I was prepared to skip it, but the reviews when it aired in the UK were great, and I was in the mood for something else from a British perspective, having raced through Fleabag and a rewatch of the first season of No Offense. (Now, that show I need to write about at some point.) Plus, there it was, launching on HBO and I could simply just check out the first episode, so what was the harm…?

I was, I confess, not prepared. It does have a lot of the RTD tricks and cliches — he has a very particular view of families and how they work, and a love of pushing ideas into a cutesy absurdity as if he’s not fully prepared to commit to the underlying horror; he’s also breathtakingly sentimental at times — but there’s something winningly chilling about how quickly he takes everything to worst case scenarios and keeps pushing. The first episode offers nuclear apocalypse!  And it works, especially because the world continues on afterwards and people start underselling their own responses to the end of the world, even as — especially as — things get worse and worse around them.
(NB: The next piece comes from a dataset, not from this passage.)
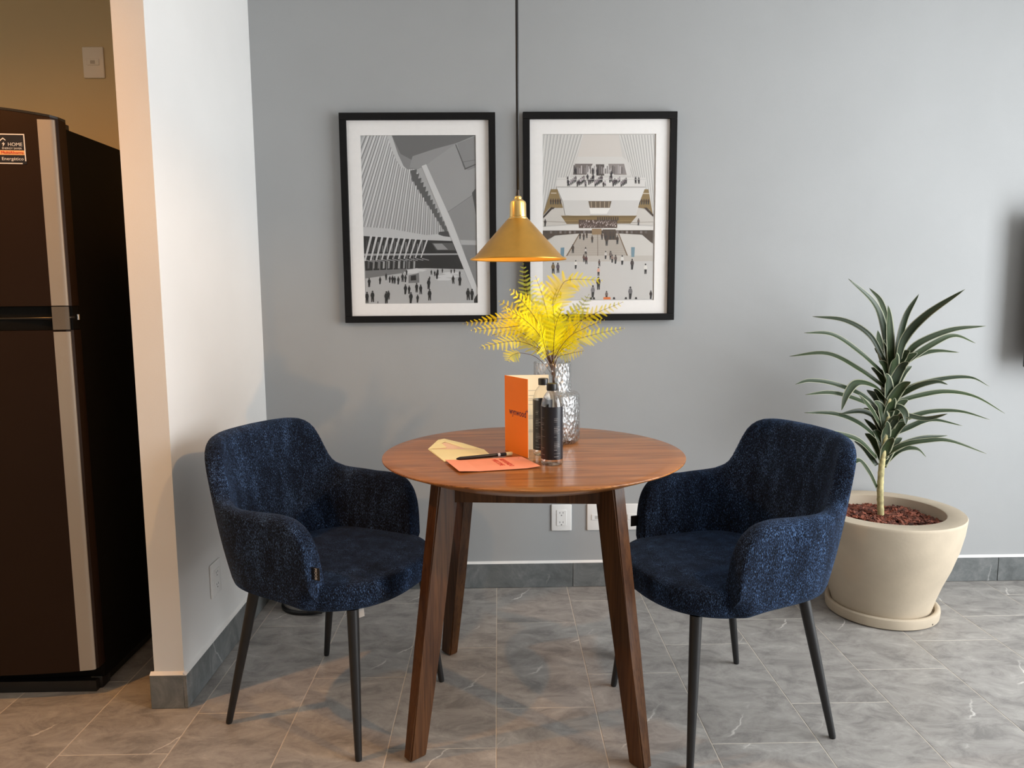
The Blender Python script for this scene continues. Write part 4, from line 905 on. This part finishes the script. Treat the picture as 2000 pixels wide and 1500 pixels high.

That’s one of the things the show does really well; it starts with a nuclear bomb, then goes on to show that, really, that is the least of everyone’s worries, considering things that are actually taking place in the real world today. By the time you get to the fifth episode, where the US airing is now, it’s worryingly close to where the US is now. The “erstwhile,” indeed…

More than anything, the show’s mixture of writerly polemic about how screwed up we are (and how close to being more screwed, not screwed up, we are), kitchen sink drama, and belief that Northern accents denote sincerity and authenticity, reminds me of Threads, the post-nuclear drama of the 1980s, as well as other classic British TV dramas, like Boys from the Black Stuff. It’s all exceptionally watchable stuff, with moments of genuine insight and humor sitting next to over the top camp melodrama; it’s a show that argues that Russell T. Davies deserves to be talked about as one of British TV’s great dramatists again.

It’s also, oddly, a show about the future that feels curiously, unavoidably old-fashioned. But that contradiction just makes me like it more.